Le tout jeune zen Sôtô européen a réduit zazen, la méditation assise, à ce mot que l’on rabâche tant : « Shikantaza ».

Pourtant shikantaza est l’essence même du bouddhisme zen Sôtô.
Dôgen semblerait avoir reçu la moëlle même de shikantaza de son merveilleux maître Nyôjô.

La traduction littérale de shikantaza pourrait être « juste s’asseoir » ou « seulement assis », mais comme toute traduction littérale, le piège est de recevoir une pratique profonde et pour vouloir la saisir en faire un concept. Il est évident que l’écueil n’en sera que moyen.
Dans notre langue « juste assis », ou « seulement s’asseoir » est très clair. Vous lisez cela et soudain l’image apparaît nettement dans votre esprit : vous, une posture, un coussin et une natte, un dojo.

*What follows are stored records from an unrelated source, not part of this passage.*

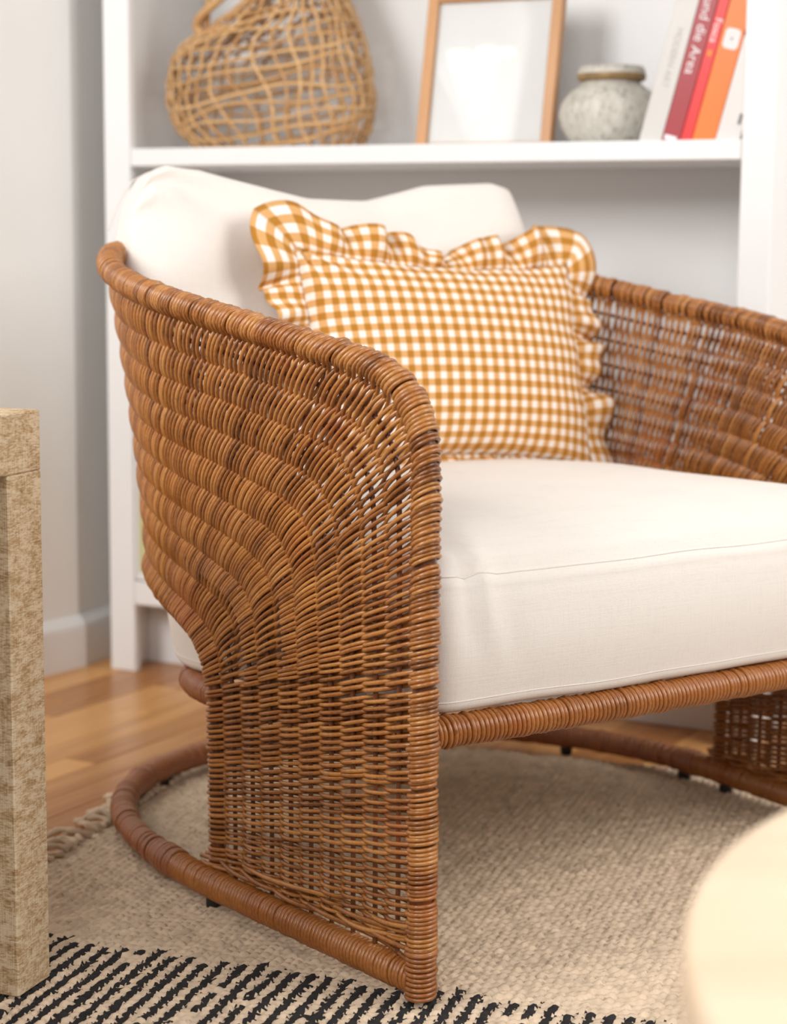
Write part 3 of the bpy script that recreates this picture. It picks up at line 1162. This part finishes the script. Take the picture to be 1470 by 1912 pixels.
wid = 0.053 * (1 + 0.12 * np.sin(phs * 11 + 1) + 0.08 * np.sin(phs * 19))
corner = np.exp(-((np.abs(bd[:, 0]) / PWD - 1) / 0.12) ** 2) * np.exp(-((np.abs(bd[:, 2]) / PHT - 1) / 0.18) ** 2)
wid = wid * (1 + 0.22 * corner)
midtop = np.exp(-((bd[:, 0] - 0.02) / 0.05) ** 2) * np.clip(bd[:, 2] / PHT * 2, 0, 1)
wid = wid * (1 - 0.55 * midtop)
wave = wave * (1 - 0.6 * corner)
low = np.clip(-bd[:, 2] / PHT - 0.55, 0, 1) * (1 - corner)
wid = wid * (1 - 0.45 * np.clip(low * 3, 0, 1))
rows = []
uvr = []
KS = 9
gath = np.cumsum(np.r_[0, np.linalg.norm(np.diff(bd + np.array([0, 1, 0]) * (0.012 * wave)[:, None], axis=0), axis=1)])
for k in range(KS + 1):
    f = k / KS
    sweep = 0.006 * f * np.cos(phs * 19 + 1.6 * np.sin(phs * 3))
    y_ = 0.016 * wave * f ** 0.8 - 0.006 * math.sin(f * math.pi) + 0.012 * f
    rows.append(bd + outw * (wid * f)[:, None] + tg * sweep[:, None] + np.array([0, 1, 0]) * y_[:, None])
    uvr.append(np.stack([gath, np.full(len(bd), f * 0.052 + 0.3)], 1))
# last column repeats the first for a clean seam of the print
P = np.array([np.vstack([r, r[:1]]) for r in rows])
UVr = np.array([np.vstack([r, r[-1:] + np.array([0.002, 0])]) for r in uvr])
# the cloth has thickness
Pp = place(P, **GP)
fl = grid_faces(P.shape[0], P.shape[1])
ro_ = new_obj('ruffle', Pp.reshape(-1, 3), fl, M['gingham'], gp, uv=UVr.reshape(-1, 2))
sm = ro_.modifiers.new('cloth_thickness', 'SOLIDIFY')
sm.thickness = 0.0014

# ------------------------------------------------------------------ side table of limed wood (left foreground)
TC = np.array([-0.349, 1.840])
td1 = np.array([0.359, 0.933])
td1 /= np.linalg.norm(td1)
st = empty('side_table', (TC[0], TC[1], 0.0), math.atan2(td1[1], td1[0]))
tag(st, 'limed wood waterfall side table cut off by the left edge', 'table')
# local x along td1 (away), local y to the left
TT, TZ = 0.0597, 0.583
box('table_top', -0.55, 0.0, 0.0, 0.48, TZ - TT, TZ, M['limed'], st, 0.0015)
box('leg_panel', -TT, 0.0, 0.0, 0.48, -0.002, TZ - TT - 0.0003, M['limed'], st, 0.0015)
box('leg_panel', -0.55, -0.55 + TT, 0.0, 0.48, -0.002, TZ - TT - 0.0003, M['limed'], st, 0.0015)

# ------------------------------------------------------------------ round coffee table (right foreground)
CTZ, CTR = 0.43, 0.425
ctc = (0.557, 0.775)
ct = empty('coffee_table', (ctc[0], ctc[1], 0.0))
tag(ct, 'round pale wood coffee table cut off by the lower right corner', 'table')
lathe('table_top', [(0.0005, CTZ - 0.035), (CTR - 0.006, CTZ - 0.035), (CTR - 0.001, CTZ - 0.031), (CTR, CTZ - 0.026), (CTR, CTZ - 0.005), (CTR - 0.002, CTZ - 0.001), (CTR - 0.006, CTZ), (CTR - 0.05, CTZ), (0.0005, CTZ)], M['pale_wood'], ct, 128)
for k in range(4):
    a = math.radians(45 + 90 * k)
    lathe_o = lathe('leg', [(0.0005, -0.004), (0.016, -0.004), (0.024, CTZ - 0.0355), (0.0005, CTZ - 0.0355)], M['pale_wood'], ct, 20)
    lathe_o.location = (0.27 * math.cos(a), 0.27 * math.sin(a), 0)

# ------------------------------------------------------------------ things on the shelf
SHZ = 0.902


# straw net bag
bag = empty('straw_bag', bw(0.25, 0.135, SHZ), BANG)
tag(bag, 'open weave straw basket bag slumped on the bookcase shelf', 'bag')
hz = np.array([0.0, 0.034, 0.078, 0.131, 0.160, 0.180, 0.196, 0.204, 0.215, 0.237, 0.29, 0.34])
xl = np.array([0.122, 0.082, 0.062, 0.066, 0.076, 0.094, 0.125, 0.150, 0.165, 0.205, 0.262, 0.310]) - 0.25
xr = np.array([0.415, 0.432, 0.440, 0.433, 0.426, 0.420, 0.414, 0.411, 0.407, 0.395, 0.370, 0.350]) - 0.25
hd = np.array([0.075, 0.098, 0.106, 0.104, 0.100, 0.096, 0.093, 0.090, 0.088, 0.082, 0.07, 0.05])


def bagp(phi, h):
    a = np.interp(h, hz, xl)
    b = np.interp(h, hz, xr)
    d = np.interp(h, hz, hd)
    c, s = np.cos(phi), np.sin(phi)
    e = 0.8
    return np.stack([(a + b) / 2 + (b - a) / 2 * np.sign(c) * np.abs(c) ** e, -d * np.sign(s) * np.abs(s) ** e, h + 0 * phi], -1)


ph = np.linspace(0, 2 * np.pi, 90, endpoint=False)
for k in range(17):
    h0 = 0.004 + k * 0.0205
    h = np.clip(h0 + 0.024 * np.cos(ph) + 0.004 * np.sin(3 * ph + k) + 0.004 * np.sin(5 * ph + 2 * k), 0.003, 0.338)
    P = bagp(ph, h)
    tube('straw_strand', P, 0.0031 + 0.0006 * np.sin(ph * 2 + k), M['straw'], bag, 6, True)
hh = np.linspace(0.003, 0.338, 44)
for k in range(36):
    p0 = k / 36 * 2 * np.pi
    P = bagp(p0 + 0.9 * (hh - 0.1) + 0.05 * np.sin(hh * 40 + k), hh)
    P += np.array([0, 0, 0.0]) + 0.0
    c = P.copy()
    c[:, 2] = 0
    c[:, 0] -= np.interp(hh, hz, (xl + xr) / 2)
    c /= np.linalg.norm(c, axis=1, keepdims=True)
    P = P + c * (0.0022 * np.sin(hh / 0.0205 * np.pi + k * np.pi))[:, None]
    tube('straw_strand', P, 0.0031, M['straw'], bag, 6)
# rolled rim lip and handle
lip = catmull([(-0.098, -0.058, 0.192), (-0.106, -0.062, 0.208), (-0.092, -0.070, 0.224), (-0.060, -0.076, 0.243), (-0.020, -0.078, 0.268), (0.03, -0.074, 0.30)], 8)
tube('rolled_rim', lip, np.linspace(0.0095, 0.006, len(lip)), M['straw'], bag, 8)
hp = catmull([(-0.088, -0.06, 0.205), (-0.092, -0.05, 0.245), (-0.085, -0.045, 0.30), (-0.05, -0.04, 0.36), (0.02, -0.04, 0.39), (0.08, -0.04, 0.36), (0.10, -0.04, 0.325)], 8)
tube('handle', hp, 0.0055, M['straw'], bag, 8)

# picture frame leaning back
pf = empty('picture_frame', bw(0.660, 0.115, SHZ), BANG)
pf.rotation_euler = (math.radians(-11), 0, BANG)
tag(pf, 'wooden picture frame with white mat leaning on the bookcase shelf', 'picture frame')
FW, FH, FB = 0.238, 0.258, 0.0185
box('frame_bar', -FW / 2, -FW / 2 + FB, -0.009, 0.009, 0, FH, M['frame_wood'], pf, 0.0015)
box('frame_bar', FW / 2 - FB, FW / 2, -0.009, 0.009, 0, FH, M['frame_wood'], pf, 0.0015)
box('frame_bar', -FW / 2 + FB, FW / 2 - FB, -0.009, 0.009, FH - FB, FH, M['frame_wood'], pf, 0.0015)
box('frame_bar', -FW / 2 + FB, FW / 2 - FB, -0.009, 0.009, 0, FB * 0.3, M['frame_wood'], pf, 0.0015)
box('glass_pane', -FW / 2 + FB, FW / 2 - FB, -0.0035, -0.0015, FB * 0.3, FH - FB, M['glass'], pf, 0.0)
box('mat_board', -FW / 2 + FB, FW / 2 - FB, 0.001, 0.004, FB * 0.3, FH - FB, M['paper'], pf, 0.0)

# stoneware vase
va = empty('stoneware_vase', bw(0.873, 0.125, SHZ), 0)
tag(va, 'squat speckled grey stoneware vase beside the leaning books', 'vase')
lathe('body', [(0.0005, 0.0), (0.056, 0.0), (0.066, 0.008), (0.078, 0.028), (0.082, 0.046), (0.078, 0.064), (0.066, 0.080), (0.052, 0.090), (0.045, 0.096), (0.044, 0.101), (0.036, 0.101), (0.036, 0.09), (0.06, 0.07), (0.072, 0.045), (0.06, 0.012), (0.0005, 0.008)], M['stone'], va)
lathe('lip', [(0.0445, 0.0985), (0.052, 0.0995), (0.054, 0.104), (0.0535, 0.109)], M['stone_lip'], va)
lathe('neck', [(0.0535, 0.1085), (0.0525, 0.114), (0.049, 0.121), (0.046, 0.121), (0.042, 0.112), (0.037, 0.100)], M['stone'], va)


# books
def text_mesh(name, s, size, mat, parent):
    cu = bpy.data.curves.new(name, 'FONT')
    cu.body = s
    cu.size = size
    cu.align_x = 'CENTER'
    cu.align_y = 'CENTER'
    cu.extrude = 0.00012
    tmp = bpy.data.objects.new(name, cu)
    COL.objects.link(tmp)
    dg = bpy.context.evaluated_depsgraph_get()
    me = bpy.data.meshes.new_from_object(tmp.evaluated_get(dg))
    bpy.data.objects.remove(tmp)
    bpy.data.curves.remove(cu)
    me.materials.clear()
    me.materials.append(mat)
    o = bpy.data.objects.new(name, me)
    COL.objects.link(o)
    o.parent = parent
    return o


M['ink_white'] = plain('white_ink', (0.85, 0.83, 0.84), 0.5, 0.01)
M['ink_dark'] = plain('grey_ink', (0.20, 0.19, 0.19), 0.5, 0.01)
M['ink_pale'] = plain('pale_grey_ink', (0.46, 0.44, 0.43), 0.5, 0.01)
M['ink_orange'] = plain('orange_ink', (0.85, 0.28, 0.03), 0.5, 0.01)
LEAN = math.radians(14.5)


def book(u, thick, height, depth, col, label, rough=0.35, off=0.03):
    b = empty('book', bw(u, off, SHZ + 0.0005), BANG)
    # lean to the right: rotate about the local y axis
    b.rotation_euler = (0, LEAN, BANG)
    tag(b, label, 'book', 'books leaning on the bookcase shelf')
    mt = plain('book_cover', col, rough, 0.03)
    box('cover_board', 0, 0.0022, 0, depth, 0, height, mt, b, 0.0006)
    box('cover_board', thick - 0.0022, thick, 0, depth, 0, height, mt, b, 0.0006)
    box('spine', 0.0, thick, -0.0022, 0.0, 0, height, mt, b, 0.0006)
    box('page_block', 0.0023, thick - 0.0023, 0.0004, depth - 0.004, 0.003, height - 0.003, M['paper'], b, 0.0004)
    return b


def spine_text(b, thick, s, size, zc, mat, horizontal=False):
    o = text_mesh('lettering', s, size, mat, b)
    if horizontal:
        o.rotation_euler = (math.radians(90), 0, 0)
    else:
        o.rotation_euler = (math.radians(90), math.radians(90), 0)
    o.location = (thick / 2, -0.0024, zc)
    return o


cl = math.cos(LEAN)
u0 = 0.953
b1 = book(u0, 0.034, 0.31, 0.20, (0.62, 0.60, 0.57), 'thick grey book, leftmost of the leaning books')
spine_text(b1, 0.034, 'MODERN ART', 0.014, 0.13, M['ink_pale'])
u0 += 0.0348 / cl
b2 = book(u0, 0.0275, 0.30, 0.20, (0.36, 0.022, 0.032), 'dark red book with white spine lettering on the shelf')
spine_text(b2, 0.0275, 'Pad und die Area', 0.0215, 0.178, M['ink_white'])
box('spine_label', 0.005, 0.0225, -0.0027, -0.0023, 0.262, 0.285, M['ink_white'], b2, 0.0)
box('spine_label', 0.003, 0.022, -0.0027, -0.0023, 0.004, 0.011, M['ink_white'], b2, 0.0)
u0 += 0.0283 / cl
b3 = book(u0, 0.0165, 0.30, 0.20, (0.75, 0.02, 0.02), 'thin bright red book between the dark red and orange books')
spine_text(b3, 0.0165, 'Fosca', 0.0160, 0.166, M['ink_white'])
box('spine_dot', 0.005, 0.0115, -0.0027, -0.0023, 0.128, 0.137, M['ink_orange'], b3, 0.0)
u0 += 0.0173 / cl
b4 = book(u0, 0.034, 0.29, 0.20, (0.86, 0.20, 0.015), 'orange book with a white square on its spine')
rr_ = []
for (cx_, cz_, a0) in ((0.0235, 0.1635, 0), (0.0125, 0.1635, 90), (0.0125, 0.1465, 180), (0.0235, 0.1465, 270)):
    for a in np.radians(np.linspace(a0, a0 + 90, 6)):
        rr_.append((cx_ + 0.0065 * math.cos(a), cz_ + 0.0065 * math.sin(a)))
nr_ = len(rr_)
new_obj('spine_label', [(p[0], -0.0028, p[1]) for p in rr_] + [(p[0], -0.0022, p[1]) for p in rr_], [tuple(range(nr_))] + [(i, (i + 1) % nr_, nr_ + (i + 1) % nr_, nr_ + i) for i in range(nr_)], M['ink_white'], b4, smooth=False)
box('spine_mark', 0.0165, 0.0195, -0.0031, -0.0028, 0.1535, 0.1565, M['ink_dark'], b4, 0.0)
u0 += 0.0348 / cl
b5 = book(u0, 0.036, 0.155, 0.20, (0.80, 0.77, 0.75), 'white book, rightmost of the leaning books beside the bookcase post')
box('spine_mark', 0.026, 0.031, -0.0027, -0.0023, 0.030, 0.046, M['ink_dark'], b5, 0.0)
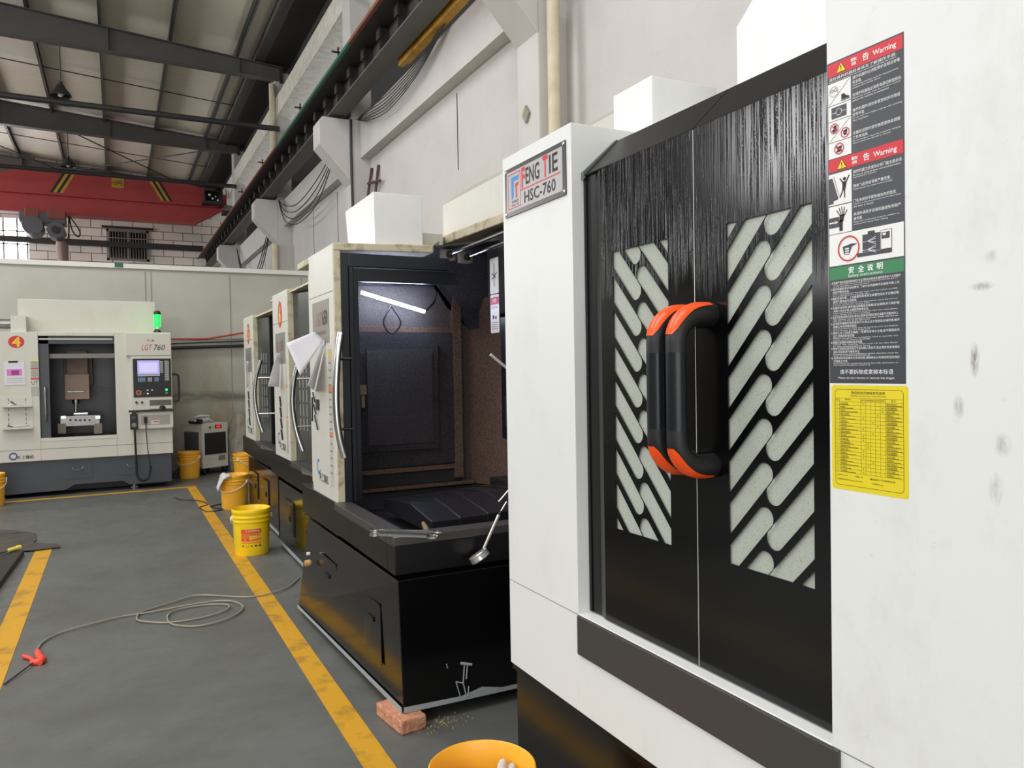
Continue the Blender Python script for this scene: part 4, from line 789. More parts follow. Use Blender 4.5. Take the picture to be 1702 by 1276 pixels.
# stickers on headstock (seen face on)
lb = Lab(P(818, 434, y=3.97), (1, 0, 0), (0, 0, -1), (0, -1, 0)); lb.k = .0006
m2h = 0
lb = Lab((1.899, 3.96, 2.12), (0, -1, 0), (0, 0, -1), (-1, 0, 0)); lb.k = .001
lb.rrect(.02, .0, .13, .2, .01, labelwhite); lb.line([(.075, .03), (.075, .16)], .006, ink, 2); lb.line([(.045, .12), (.11, .085)], .006, ink, 2); lb.line([(.05, .085), (.10, .115)], .006, ink, 2)
lb.rrect(.02, .205, .13, .42, .01, labelwhite); lb.rect(.02, .22, .13, .26, redi, 2); lb.text('注意', .075, .228, .022, inkw, 3, align='c'); lb.text('CAUTION', .075, .27, .014, redi, 3, w=.08, align='c'); lb.disc(.06, .33, .012, ink, 2); lb.disc(.09, .335, .01, ink, 2)
for k in range(4): lb.rect(.035, .36 + k * .012, .115, .363 + k * .012, gap, 2)
lb.build('caution_sticker', e2)
m = MB(); m.cyl((1.98, 3.75, 1.1), (1.98, 3.75, 1.04), .02, M('copper_red', (190, 60, 40), .4), 10); m.box((2.0, 3.74, 1.03), (2.03, 3.77, 1.1), labelwhite); m.cyl((1.98, 3.75, 1.04), (1.98, 3.75, .85), .005, M('copper_red', (0, 0, 0)), 8); m.build('coolant_nozzle', e2)
# linear rods under the roof
m = MB()
for x, z in ((1.72, 2.16), (1.83, 2.15)):
    m.cyl((x, 4.15, z), (x + .1, 2.75, z + .06), .01, chrome, 10); m.box((x - .035, 4.1, z - .03), (x + .035, 4.16, z + .03), M('block_tan', (150, 136, 120), .5, metal=.3)); m.cyl((x, 4.09, z), (x, 4.12, z), .022, rubber, 12)
m.box((1.84, 3.3, 2.19), (1.9, 3.35, 2.25), M('block_tan', (0, 0, 0))); m.build('slide_rods', e2, smooth=True)
m = MB(); m.hexa([(1.6, 4.1, 2.19), (3.0, 2.75, 2.27), (3.0, 4.6, 2.27), (1.6, 4.6, 2.19), (1.6, 4.1, 2.2), (3.0, 2.75, 2.28), (3.0, 4.6, 2.28), (1.6, 4.6, 2.2)], oily); m.build('ceiling_panel', e2)
# LED strip
a = P(601, 486, y=4.5); c = P(706, 518, y=4.5); m = MB(); dv = c - a; m.box((-.001, -.008, -.009), (dv.length, .008, .009), led)
m.xf(Matrix.Translation(a) @ Vector((1, 0, 0)).rotation_difference(dv).to_matrix().to_4x4()); part_label(m.build('led_strip', e2), 'glowing white LED strip')
m = MB(); k0 = P(650, 508, y=4.54); m.tube(smooth_path([k0, k0 + Vector((-.05, 0, -.1)), k0 + Vector((0, 0, -.17)), k0 + Vector((.06, 0, -.1)), k0 + Vector((.0, 0, .0))]), .006, rubber, 6)
k0 = P(700, 470, y=4.56); m.tube(smooth_path([c, P(722, 500, y=4.56), P(718, 476, y=4.56), P(655, 474, y=4.56)]), .006, rubber, 6); m.build('led_cable', e2, smooth=True)
# bed and chips, telescopic covers
m = MB(); m.box((1.15, 3.25, .66), (3.0, 4.6, .69), chips)
m.prism([(1.15, 4.58, .69), (1.15, 4.58, .75), (1.15, 4.3, .70), (1.15, 4.3, .69)], (1.2, 0, 0), chips)
m.build('chip_bed', e2)
wc = M('way_cover', (54, 54, 62), .28, metal=.6, var=.3, scale=20, c2=(36, 36, 42))
m = MB()
for k in range(5):
    x0 = 1.28 + k * .14; g = k * .006; m.prism([(x0, 3.3 + .02 - g, .74), (x0, 3.3 + .02 - g, .80 + g), (x0, 3.62, .842 + g), (x0, 4.05, .80 + g), (x0, 4.05, .74)], (.175, 0, 0), wc)
m.box((1.95, 3.3, .74), (2.6, 4.1, .86), chips); m.build('way_covers', e2, bevel=.004)
m = MB(); m.box((2.12, 3.9, .87), (2.3, 4.05, 1.05), steel); m.cyl((2.16, 3.86, .93), (2.16, 3.92, .93), .04, rubber, 14); m.build('table_fixture', e2, bevel=.005)
# tray and base
m = MB(); m.box((1.012, 3.16, .644), (1.10, 4.05, .767), black); m.box((1.012, 3.06, .644), (2.95, 3.16, .767), black); m.box((1.1, 3.23, .612), (2.9, 4.9, .66), black); m.box((1.03, 4.05, .62), (1.12, 4.93, .795), black); m.build('coolant_tray', e2, bevel=.004)
m = MB(); m.box((1.010, 3.16, .767), (1.10, 4.05, .803), greysteel); m.box((1.010, 3.058, .767), (2.95, 3.16, .803), greysteel); m.build('tray_rim', e2, bevel=.003)
m = MB(); nb_, nt_ = P(671, 1184, y=3.06), P(661, 966, y=3.06); fb = Vector((.975, 4.85, .04)); ft = P(513, 873, y=4.83)
m.hexa([(nb_.x, 3.06, .062), (2.9, 3.06, .05), (2.9, 4.85, .04), (fb.x, 4.85, .04), (nt_.x, 3.06, .622), (2.9, 3.06, .622), (2.9, 4.83, .59), (ft.x - .0, 4.83, .59)], glossy); bo = m.build('base', e2, bevel=.003)
def facept(yy, zz):  # front face of the base
    t = (yy - 3.06) / 1.79; x0 = nb_.x + (fb.x - nb_.x) * t; x1 = nt_.x + (ft.x - nt_.x) * t; s_ = (zz - .055) / .56; return Vector((x0 + (x1 - x0) * s_ - .007, yy, zz))
for ya, yb, za, zb, up in ((4.05, 4.37, .25, .47, 0), (3.29, 3.55, .19, .46, 1)):
    m = MB(); m.prism([facept(ya, za), facept(yb, za), facept(yb, zb), facept(ya, zb)], (-.004, 0, 0), glossy); m.prism([facept(ya, zb - .005), facept(yb, zb - .005), facept(yb, zb), facept(ya, zb)], (-.007, 0, 0), black); m.prism([facept((ya + yb) / 2 - .04, zb - .1), facept((ya + yb) / 2 + .04, zb - .1), facept((ya + yb) / 2 + .04, zb - .08), facept((ya + yb) / 2 - .04, zb - .08)], (-.012, 0, 0), black); m.build('access_hatch', bo)
# grey paint line and drips
gp = M('spilled_grey_paint', (156, 162, 164), .5); m = MB()
m.prism([facept(3.06, .062), facept(4.84, .04), facept(4.84, .055), facept(3.06, .087)], (-.002, 0, 0), gp)
m.prism([(nb_.x, 3.056, .062), (2.9, 3.056, .05), (2.9, 3.056, .07), (1.5, 3.056, .078), (1.4, 3.056, .1), (1.3, 3.056, .08), (nb_.x, 3.056, .087)], (0, .002, 0), gp)
for (u0, v0, u1, v1, r) in ((766, 1102, 784, 1104, .006), (772, 1104, 770, 1135, .003), (777, 1104, 775, 1128, .003), (770, 1135, 776, 1160, .003), (758, 1133, 771, 1135, .003), (758, 1133, 766, 1160, .0025), (779, 1140, 778, 1158, .003), (742, 1103, 744, 1110, .002)):
    m.tube([P(u0, v0, y=3.056), P(u1, v1, y=3.056)], r, gp, 6)
part_label(m.build('paint_spill', bo), 'grey paint drips')
m = MB(); a = P(515, 935, x=.985); m.lathe([(.001, .03), (.018, .028), (.02, 0), (.012, -.01)], (.985, a.y, a.z), M('brass_knob', (190, 150, 96), .5), 14, axis=(-1, 0, 0)); m.lathe([(.001, .02), (.01, .018), (.01, 0)], (.99, a.y + .02, a.z + .05), labelwhite, 12, axis=(-1, 0, 0)); m.build('drain_plug', bo, smooth=True)
m = MB(); a = P(487, 877, y=4.98); m.tube([(1.04, 4.98, .59), (1.08, 4.98, .60), (1.16, 4.9, .62)], .006, steel, 6); m.build('pipe_stub', bo)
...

Mais en japonais « shikantaza » est tout un poème qui exprime la force vitale sans artifices. Le réel de l’existence est bien loin de la définition d’une simple posture.

Grand nombre de maîtres zen occidentaux enseignent cela de cette manière, réduisant ainsi zazen à une pratique fade, sclérosée et névrosée focalisée sur une sorte de posture que l’on singe, que l’on s’efforce, souvent au prix de douleurs physiques et morales stupides, à imiter, prendre, pratiquer comme un but en soi.

Dans la majorité des dojos zen zazen c’est une posture. L’enseignement tourne autour de cette posture militaire, exigeante, tendue et hélas, dogmatique. Le coeur humble et abandonné du moine cède la place à l’effort égotique du samuraï bien trop souvent.

Ainsi j’ai vu fleurir sur les sites et ouvrages de nos temples et monastères zen français cette présentation inhumaine de l’assise zen, élitiste, dogmatique: poussez la terre avec les genoux, prenez la posture du lotus ou en tailleur, poussez le ciel avec la tête, rentrez le menton, alignez les oreilles aux épaules et le nez au nombril, fermez la bouche, ne fixez rien, redressez le dos à partir de la cinquième vertèbre lombaire, restez droit, inspirez lestement, expirez jusqu’en poussant l’expire en dessous du nombril, ne bougez pas, ne vous endormez pas, mettez vos mains en dhyana-mudra et gardez-les au niveau du bassin, ne bougez pas les pouces. Prenez une belle posture !

Combien de gens ai-je vu découragés, attristés par une pratique qui leur semblait trop dure, douloureuse, exigeante au delà du raisonnable, et ô combien souvent injuste, sans compassion. Combien de gens ai-je vu se tourner vers la pratique du zen et en partir vite avec cet aigre sentiment que cette pratique n’est pas pour eux.

Ainsi dans nos temples et dojo zen Sôtô, on retrouve souvent une pratique triste, les visages sérieux au delà du réel, la mine en effort permanent, le corps tendu par cette parodie de la posture du Bouddha assis en lotus envers et contre tout. Parfois en s’abimant le corps, et parfois pire encore en abimant l’esprit.

Zazen est devenu une affaire d’experts de la posture, de braves metteurs en ouvre d’une technique, pour certains se valant d’experts de l’assise.

Mais tout cela n’est ni zazen, ni sanzen, ni le merveilleux shikantaza transmis par Maître Dôgen.